C'est le dernier signe d'une tension interethnique grandissante dans la capitale du Xinjiang, deux mois après les émeutes interethniques: les Han accusent les Ouïgours musulmans de mystérieux actes de violence
C'est pour rétablir l'ordre que 7000 «faiseurs d'harmonie» sont dépêchés ces jours-ci dans les rues d'Urumqi, la capitale provinciale du Xinjiang. Depuis la mi-août, cette ville, qui fut le théâtre début juillet de violents affrontements entre Ouïgours musulmans et Han, dont le bilan s'est élevé à 200?morts, est prise d'une psychose collective. Les Han - les colons chinois, qui représentent les trois quarts de la population de ce centre de 2,3 millions d'âmes - se plaignent de mystérieuses attaques à la seringue.
Les autorités évoquent plus de 600 cas à ce jour. L'une de ces attaques, perpétrée contre une femme au marché de Xiaoximen le 3 septembre par quatre individus, a poussé des milliers de Han à descendre dans la rue pour protester contre l'insécurité et le manque de fermeté du pouvoir contre les «agitateurs» ouïgours.
Au passage, les manifestants ont demandé la tête du chef du Parti communiste du Xinjiang, Wang Lequan, un homme qui dirige d'une poigne de fer la région depuis une quinzaine d'années, considéré comme un proche du président Hu Jintao. Les échauffourées avec la police qui s'en sont suivies se sont soldées par la mort de cinq personnes. Le lendemain, le chef du PC de la ville d'Urumqi ainsi que celui de la police étaient limogés.
De ces attaques à la seringue, on sait très peu de chose. Officiellement, 170?personnes avaient des marques de piqûres, dont 22 ont été examinées. Aucune ne souffre de séquelles. Les autorités ont écarté les scénarios d'attaques à l'anthrax ou un produit radioactif. La rumeur évoque du sang contaminé (HIV) ou de l'héroïne. Le Xinjiang compte en effet de nombreux consommateurs de drogue, et le taux de sida est l'un des plus élevés du pays. La police a arrêté dix suspects passibles de la peine de mort s'il devait s'avérer que des substances dangereuses ont été inoculées. Les personnes qui propagent la rumeur risquent également de lourdes peines de prison.

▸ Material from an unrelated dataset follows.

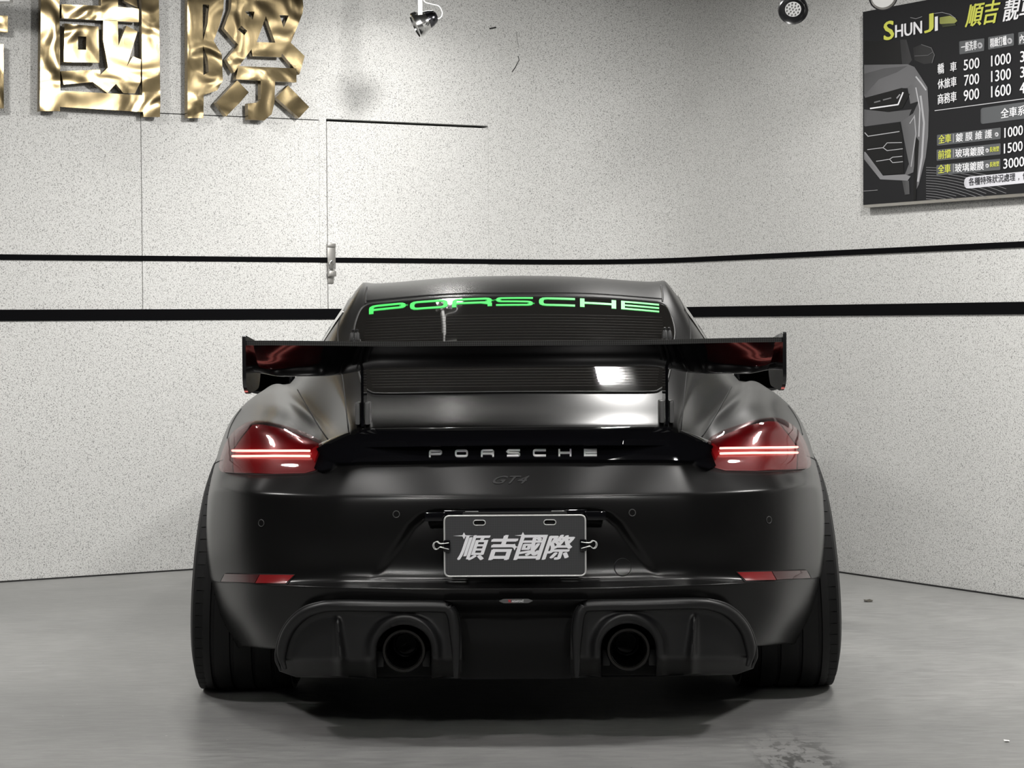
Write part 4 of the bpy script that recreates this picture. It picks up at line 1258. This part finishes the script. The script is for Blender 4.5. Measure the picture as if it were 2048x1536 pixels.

Le pouvoir accuse des «séparatistes» ouïgours, pilotés par leurs représentants en exil dont leur figure de proue Rebiya Kadeer, de mener ces actes de terreur pour diviser les deux ethnies. Certains observateurs s'interrogent toutefois sur cette paranoïa. La Chine a déjà connu pareil phénomène. Il y a quelques années, la ville portuaire de Tianjin avait été paralysée par la peur d'attaques à la seringue de la part de paysans séropositifs qui voulaient se «venger contre la société». L'affaire n'avait jamais été éclaircie.
Qui faut-il croire aujourd'hui? L'agence Chine nouvelle a relativisé la menace en indiquant que certaines des «victimes» n'avaient en réalité que des marques de piqûres de moustique. Nicolas Bequelin, le responsable de Human Rights Watch à Hongkong, s'interroge: «Ce n'est pas clair pourquoi ces incidents sont considérés comme «politiques» plutôt que comme des cas criminels», a-t-il expliqué à un journal canadien. Selon lui, la rumeur se propage avec d'autant plus de vigueur que les communications, les médias et Internet sont censurés.
Cette nouvelle crise est surtout révélatrice du malaise qui, contrairement à ce qu'affirment les autorités, ne cesse de grandir entre les deux communautés. Ilham Tohti, un économiste ouïgour basé à Pékin qui a été brièvement arrêté après les émeutes de juillet, estime dans un entretien à Radio Free Asia, basée à Hongkong, que la haine entre Han et Ouïgours s'approfondit et atteint un point critique: «Si le gouvernement ne gère pas correctement ce problème, des manifestations vont éclater dans plusieurs villes du Xinjiang comme Yining, Hotan, Aksu, Kashgar et Turfan.»